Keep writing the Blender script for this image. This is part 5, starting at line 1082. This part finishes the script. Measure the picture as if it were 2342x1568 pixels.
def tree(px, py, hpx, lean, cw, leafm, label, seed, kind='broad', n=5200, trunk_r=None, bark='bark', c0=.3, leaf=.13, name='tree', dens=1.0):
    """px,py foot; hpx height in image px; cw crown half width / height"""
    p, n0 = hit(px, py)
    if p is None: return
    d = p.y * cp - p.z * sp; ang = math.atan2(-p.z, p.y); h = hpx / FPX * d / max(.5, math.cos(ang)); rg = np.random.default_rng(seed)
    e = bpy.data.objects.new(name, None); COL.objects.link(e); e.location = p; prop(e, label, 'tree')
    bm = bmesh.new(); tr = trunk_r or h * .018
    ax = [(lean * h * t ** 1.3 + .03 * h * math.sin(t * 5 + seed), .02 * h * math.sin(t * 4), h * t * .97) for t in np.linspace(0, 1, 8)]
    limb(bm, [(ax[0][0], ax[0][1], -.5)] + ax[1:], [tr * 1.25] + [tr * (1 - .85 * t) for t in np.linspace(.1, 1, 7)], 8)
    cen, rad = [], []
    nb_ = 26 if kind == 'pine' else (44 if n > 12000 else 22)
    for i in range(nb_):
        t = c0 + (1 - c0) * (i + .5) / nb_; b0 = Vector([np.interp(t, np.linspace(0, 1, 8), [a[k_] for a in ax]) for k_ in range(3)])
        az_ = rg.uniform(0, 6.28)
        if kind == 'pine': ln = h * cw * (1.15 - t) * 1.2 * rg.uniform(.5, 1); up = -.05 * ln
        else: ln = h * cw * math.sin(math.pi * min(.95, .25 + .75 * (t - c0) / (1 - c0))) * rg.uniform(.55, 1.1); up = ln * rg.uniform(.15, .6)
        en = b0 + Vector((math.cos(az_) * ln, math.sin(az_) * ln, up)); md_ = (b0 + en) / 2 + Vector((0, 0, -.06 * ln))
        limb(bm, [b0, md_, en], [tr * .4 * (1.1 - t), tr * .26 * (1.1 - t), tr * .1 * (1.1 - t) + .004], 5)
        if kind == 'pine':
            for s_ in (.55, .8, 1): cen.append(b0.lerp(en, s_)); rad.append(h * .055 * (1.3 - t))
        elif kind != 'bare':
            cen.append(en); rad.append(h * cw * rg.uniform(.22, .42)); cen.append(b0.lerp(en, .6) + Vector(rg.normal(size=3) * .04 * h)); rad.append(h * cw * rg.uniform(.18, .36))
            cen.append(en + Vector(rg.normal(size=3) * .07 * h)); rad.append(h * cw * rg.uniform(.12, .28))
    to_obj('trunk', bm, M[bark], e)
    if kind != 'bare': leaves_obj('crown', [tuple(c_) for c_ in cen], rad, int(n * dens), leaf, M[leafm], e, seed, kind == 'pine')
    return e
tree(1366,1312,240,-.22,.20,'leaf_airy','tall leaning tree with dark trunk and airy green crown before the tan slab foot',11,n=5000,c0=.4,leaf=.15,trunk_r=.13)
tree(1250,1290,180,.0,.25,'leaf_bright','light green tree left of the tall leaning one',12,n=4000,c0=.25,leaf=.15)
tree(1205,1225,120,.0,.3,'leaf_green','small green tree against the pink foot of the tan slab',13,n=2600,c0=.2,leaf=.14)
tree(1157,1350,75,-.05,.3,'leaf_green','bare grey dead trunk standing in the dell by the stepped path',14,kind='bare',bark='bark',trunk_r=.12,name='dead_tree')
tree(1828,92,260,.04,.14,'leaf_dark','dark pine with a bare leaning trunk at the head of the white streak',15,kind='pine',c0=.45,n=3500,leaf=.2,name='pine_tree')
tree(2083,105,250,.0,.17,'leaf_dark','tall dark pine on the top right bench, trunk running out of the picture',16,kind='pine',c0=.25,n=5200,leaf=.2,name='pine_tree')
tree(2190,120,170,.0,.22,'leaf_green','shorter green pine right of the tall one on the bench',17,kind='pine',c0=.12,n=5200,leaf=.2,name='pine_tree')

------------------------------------

Write the entire listing out again, word for word.

Full solution =>
Keep writing the Blender script for this image. This is part 5, starting at line 1082. This part finishes the script. Measure the picture as if it were 2342x1568 pixels.
def tree(px, py, hpx, lean, cw, leafm, label, seed, kind='broad', n=5200, trunk_r=None, bark='bark', c0=.3, leaf=.13, name='tree', dens=1.0):
    """px,py foot; hpx height in image px; cw crown half width / height"""
    p, n0 = hit(px, py)
    if p is None: return
    d = p.y * cp - p.z * sp; ang = math.atan2(-p.z, p.y); h = hpx / FPX * d / max(.5, math.cos(ang)); rg = np.random.default_rng(seed)
    e = bpy.data.objects.new(name, None); COL.objects.link(e); e.location = p; prop(e, label, 'tree')
    bm = bmesh.new(); tr = trunk_r or h * .018
    ax = [(lean * h * t ** 1.3 + .03 * h * math.sin(t * 5 + seed), .02 * h * math.sin(t * 4), h * t * .97) for t in np.linspace(0, 1, 8)]
    limb(bm, [(ax[0][0], ax[0][1], -.5)] + ax[1:], [tr * 1.25] + [tr * (1 - .85 * t) for t in np.linspace(.1, 1, 7)], 8)
    cen, rad = [], []
    nb_ = 26 if kind == 'pine' else (44 if n > 12000 else 22)
    for i in range(nb_):
        t = c0 + (1 - c0) * (i + .5) / nb_; b0 = Vector([np.interp(t, np.linspace(0, 1, 8), [a[k_] for a in ax]) for k_ in range(3)])
        az_ = rg.uniform(0, 6.28)
        if kind == 'pine': ln = h * cw * (1.15 - t) * 1.2 * rg.uniform(.5, 1); up = -.05 * ln
        else: ln = h * cw * math.sin(math.pi * min(.95, .25 + .75 * (t - c0) / (1 - c0))) * rg.uniform(.55, 1.1); up = ln * rg.uniform(.15, .6)
        en = b0 + Vector((math.cos(az_) * ln, math.sin(az_) * ln, up)); md_ = (b0 + en) / 2 + Vector((0, 0, -.06 * ln))
        limb(bm, [b0, md_, en], [tr * .4 * (1.1 - t), tr * .26 * (1.1 - t), tr * .1 * (1.1 - t) + .004], 5)
        if kind == 'pine':
            for s_ in (.55, .8, 1): cen.append(b0.lerp(en, s_)); rad.append(h * .055 * (1.3 - t))
        elif kind != 'bare':
            cen.append(en); rad.append(h * cw * rg.uniform(.22, .42)); cen.append(b0.lerp(en, .6) + Vector(rg.normal(size=3) * .04 * h)); rad.append(h * cw * rg.uniform(.18, .36))
            cen.append(en + Vector(rg.normal(size=3) * .07 * h)); rad.append(h * cw * rg.uniform(.12, .28))
    to_obj('trunk', bm, M[bark], e)
    if kind != 'bare': leaves_obj('crown', [tuple(c_) for c_ in cen], rad, int(n * dens), leaf, M[leafm], e, seed, kind == 'pine')
    return e
tree(1366,1312,240,-.22,.20,'leaf_airy','tall leaning tree with dark trunk and airy green crown before the tan slab foot',11,n=5000,c0=.4,leaf=.15,trunk_r=.13)
tree(1250,1290,180,.0,.25,'leaf_bright','light green tree left of the tall leaning one',12,n=4000,c0=.25,leaf=.15)
tree(1205,1225,120,.0,.3,'leaf_green','small green tree against the pink foot of the tan slab',13,n=2600,c0=.2,leaf=.14)
tree(1157,1350,75,-.05,.3,'leaf_green','bare grey dead trunk standing in the dell by the stepped path',14,kind='bare',bark='bark',trunk_r=.12,name='dead_tree')
tree(1828,92,260,.04,.14,'leaf_dark','dark pine with a bare leaning trunk at the head of the white streak',15,kind='pine',c0=.45,n=3500,leaf=.2,name='pine_tree')
tree(2083,105,250,.0,.17,'leaf_dark','tall dark pine on the top right bench, trunk running out of the picture',16,kind='pine',c0=.25,n=5200,leaf=.2,name='pine_tree')
tree(2190,120,170,.0,.22,'leaf_green','shorter green pine right of the tall one on the bench',17,kind='pine',c0=.12,n=5200,leaf=.2,name='pine_tree')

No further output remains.